'Healthy Rivers, Healthy Ocean' (HRHO) is a source-to-sea action programme to reduce unsustainable land and water resource management pressures on river basins and seas. It is a formal contribution to the UN Decade of Ocean Science for Sustainable Development delivered by SIWI, Global Water Partnership (GWP), and UNESCO’s Intergovernmental Oceanographic Commission (IOC-UNESCO).

The ‘Ocean Decade’ (2021 – 2030) aims to stimulate ocean science and knowledge generation, to reverse the decline of ocean health and promote sustainable development of the marine environment. With the vision ‘the science we need for the ocean we want’, the decade will provide a common framework for scientists and stakeholders to develop the scientific knowledge and partnerships necessary to deliver science-based solutions for achieving the 2030 Agenda.

The Healthy Rivers, Healthy Ocean and the Ocean Decade

The Healthy Rivers, Healthy Ocean (HRHO) programme contributes towards the Ocean Decade by developing and implementing science, policy, and management solutions that recognize the source-to-sea linkages between land, freshwater, coastal, and ocean ecosystems. As water is all part of one system, including surface water, groundwater, and seawater, management of the water system needs to be holistic. Yet, traditional water governance is fragmented, specific for each part of the system, and major disconnects in policy development and implementation exist between basin, coastal, and marine areas. Science is also fragmented with most research being done on only one part of the source-to-sea system without considering the linkages across land, freshwater, coastal, and marine ecosystems. These disconnects lead to significant management failures resulting in problems such as pollution, water diversion, alterations in sediment flows, and habitat fragmentation etc. with severe impacts on ecosystems.  
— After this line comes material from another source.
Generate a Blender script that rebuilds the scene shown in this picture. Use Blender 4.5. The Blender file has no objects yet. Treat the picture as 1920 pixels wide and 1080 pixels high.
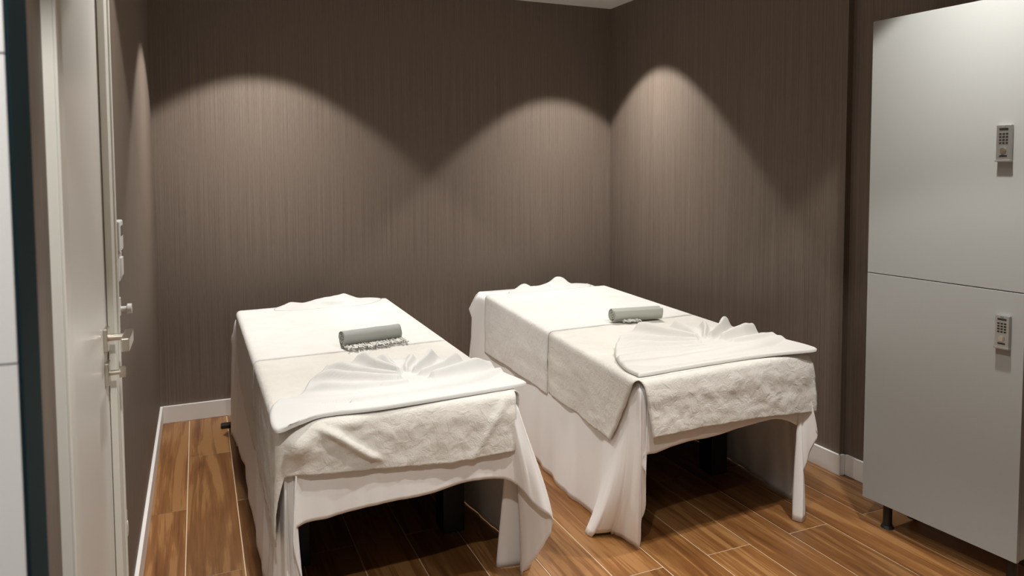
import bpy, bmesh, math, random
from mathutils import Matrix, Vector, noise
random.seed(7)
S = bpy.context.scene
C = bpy.data.collections.new('room'); S.collection.children.link(C)

# ------------------------------------------------------------------ camera
cam = bpy.data.cameras.new('camera'); camo = bpy.data.objects.new('camera', cam); C.objects.link(camo)
r_ = Vector((0.9175, -0.3977, -0.0043)); u_ = Vector((0.0261, 0.0494, 0.9984)); w_ = Vector((0.3968, 0.9162, -0.0557))
camo.matrix_world = Matrix(((r_.x, u_.x, -w_.x, 0.2273), (r_.y, u_.y, -w_.y, -4.5651), (r_.z, u_.z, -w_.z, 1.4536), (0, 0, 0, 1)))
cam.sensor_width = 36; cam.lens = 1362.29 / 1920 * 36; cam.shift_y = -(540 - 391.84) / 1920
cam.clip_start = 0.02
cam.dof.use_dof = True; cam.dof.focus_distance = 3.1; cam.dof.aperture_fstop = 5.0
S.camera = camo

# ------------------------------------------------------------------ world, lamps, exposure
W = bpy.data.worlds.new('world'); S.world = W; W.use_nodes = True
W.node_tree.nodes['Background'].inputs[0].default_value = (0.9, 0.95, 1.0, 1)
W.node_tree.nodes['Background'].inputs[1].default_value = 0.0
S.view_settings.view_transform = 'Standard'; S.view_settings.look = 'None'
S.view_settings.exposure = 1.18; S.view_settings.gamma = 1.0; S.view_settings.use_curve_mapping = False
H = 2.592; WX = 2.982
LAMPS = [  # x, y, power, half angle of the cut-off cone, share of the power in the soft inner beam
    (0.564, -0.610, 66, 48, 0.40),
    (2.530, -0.600, 71, 44.5, 0.40),
    (0.500, -2.230, 28, 48, 0.25),
    (2.330, -3.000, 54, 48, 0.30),
    (1.450, -3.150, 39, 50, 0.30),
    (0.260, -4.150, 50, 52, 0.0),      # corridor
    (1.900, -4.700, 30, 48, 0.0),      # corridor
]
for i, (x, y, pw, ha, inner) in enumerate(LAMPS):
    for e, a, bl in ((pw * (1 - inner), ha, 0.18), (pw * inner * 1.5, ha, 1.0)):
        if e <= 0: continue
        l = bpy.data.lights.new('downlight_beam', 'SPOT'); l.energy = e; l.color = (1.0, 0.975, 0.94)
        l.spot_size = math.radians(2 * a); l.spot_blend = bl; l.shadow_soft_size = 0.03
        o = bpy.data.objects.new('downlight_beam', l); C.objects.link(o); o.location = (x, y, H - 0.012)

# ------------------------------------------------------------------ helpers
def link(name, me, parent=None):
    o = bpy.data.objects.new(name, me); C.objects.link(o)
    if parent is not None: o.parent = parent
    return o
def tag(o, label=None, cat=None, group=None, kind=None):
    if label: o['label'] = label
    if cat: o['category'] = cat
    if group: o['group'] = group
    if kind: o['kind'] = kind
    return o
def empty(name, loc=(0, 0, 0), rz=0):
    o = link(name, None); o.location = loc; o.rotation_euler = (0, 0, rz); o.empty_display_size = 0.05
    return o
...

As a source-to-sea programme, HRHO helps strengthen collaborations between the freshwater, coastal, and ocean science and management communities. It brings stakeholders together from across the water system, sectors, and disciplines to develop science-based solutions that can eliminate pollution at the source, mitigate harmful activities, and remove pollutants from aquatic ecosystems.  

3 pillars for holistic action

HRHO advances holistic action that increases the coherence of management across land, freshwater, coasts, and the ocean by utilizing the source-to-sea approach, ultimately leading to a healthier, more sustainable ocean.  

The programme started in June 2022 and runs until May 2028, and is structured around the three pillars of:  

  1. fostering innovation and capacity development across the science-policy interface
  2. enabling action in source-to-sea management and governance
  3. addressing pollution and enhancing governance in international source-to-sea systems

Activities of the HRHO programme foster collaboration between the freshwater, coastal, and marine science communities for the development of a holistic response towards water management from source-tosea, and for the achievement of freshwater- and ocean-related SDGs, notably SDG6 and SDG14. Each of the programme’s pillars has different expected outcomes. 

(i) innovation and capacity development across the science-policy interface 

  • Artificial Intelligence/Machine Learning (AI/ML) environmental monitoring solutions in a number of source-to-sea systems around the world are tested through public/private partnerships.  
  • Improved environmental monitoring results in informed decision making.    

(ii) enabling action in source-to-sea management and governance 

  • Improved awareness of the need for and benefits of implementing the source-to-sea approach grows at regional, national, and sub-national levels.  
  • Capacity is built in public, private, and civil society actors to promote and undertake coordinated management through source-to-sea action.  
  • Commitments at regional, national, and sub-national levels enable source-to-sea action.  

(iii) addressing pollution, and enhancing governance in international source-to-sea systems.  

  • Policy and management actions/solutions as well as investments to address pollution-related pressures and effects are identified and their implementation is enabled.  
  • Improved governance of transboundary waters and/or international seas through the establishment of enhanced institutional and legal arrangements.  
  • Improved source-to-sea governance in targeted systems.